FLASHY THREADS. Whether you flip for the Eclipse, however, is likely to depend on whether you like its radical styling and are willing to put up with its inconveniences. This isn't a sedate family sedan, by any means. It's got a low-to-the-ground coupe profile with a long, curved, swooping roofline. The company says it was designed to look like a crouched cat ready to pounce. And the spoiler gives the rear-end a brutal, race-car look.

There are a number of daring styling touches in the car's interior, too. On the basic models, the upholstery is functional cloth that's available in shades of black and gray. But you can also get it in terracotta, which I suspect is pretty memorable.

The dashboard is a long and very distinctive ovoid-shaped construction that extends across the front of the cab. And I love the way the controls and instrument panels look at night. The numerals are illuminated in a screaming, purple-tinged blue (Mitsubishi calls the color "ice blue") and the needles on the dials are in bright, cadmium red. The lens on the high-tech, doubled-filament front headlights is also tinged blue, continuing the lighting scheme on the car's exterior.

Accommodating the Eclipse's sculpted exterior styling left the passenger compartment pretty cramped, however, even though the '06 Eclipse is longer and wider than the previous version of the car. There's an unusual amount of hip and shoulder room, especially in the front seats. But headroom is very limited: In the front seats, it's listed as a meager 38.5 inches (37.7 inches with a sunroof), but it seems like less if, like me, you keep the seatback upright and the seat adjusted high for good visibility.

Legroom in the front seats is listed at an adequate 43 inches, but also seems like less if you're the driver because you can't telescope the steering wheel when the seats are way back.
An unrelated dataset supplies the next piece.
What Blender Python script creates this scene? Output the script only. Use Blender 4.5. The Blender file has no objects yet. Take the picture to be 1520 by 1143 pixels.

PERSPECTIVE ADJUSTMENT. As for the rear seat, fuggeddaboutit if you're a normal-size adult. It's hard to get in and out of the car to begin with because there are only two doors, and headspace in back is a mere 34.6 inches. Mitsubishi lists the rear seat legroom at 29.2 inches, but I don't know what they're measuring. I'm 5 feet, 10 inches, and with the driver's seat adjusted the way I like it, there were a mere six inches between the seatback and the front of the rear seat. With the front seats all the way back, the space shrank to two inches (two inches!). Unless you have small kids, it's best to think of this car as a two-seater with an unusually large storage space in back. In fact, it becomes a huge cargo space if you fold down the rear seats, which opens up access to the trunk.

Mitsubishi Motors is counting on the Eclipse to help spark the sales comeback the troubled company is hoping for in the U.S. market (see BW, 10/24/05, "Mitsubishi Zips Past The Scrap Heap"). At very least, the new Eclipse will add pizzazz to the lineup. Whether you love the car's styling or hate it, the Eclipse really stirs up the emotions.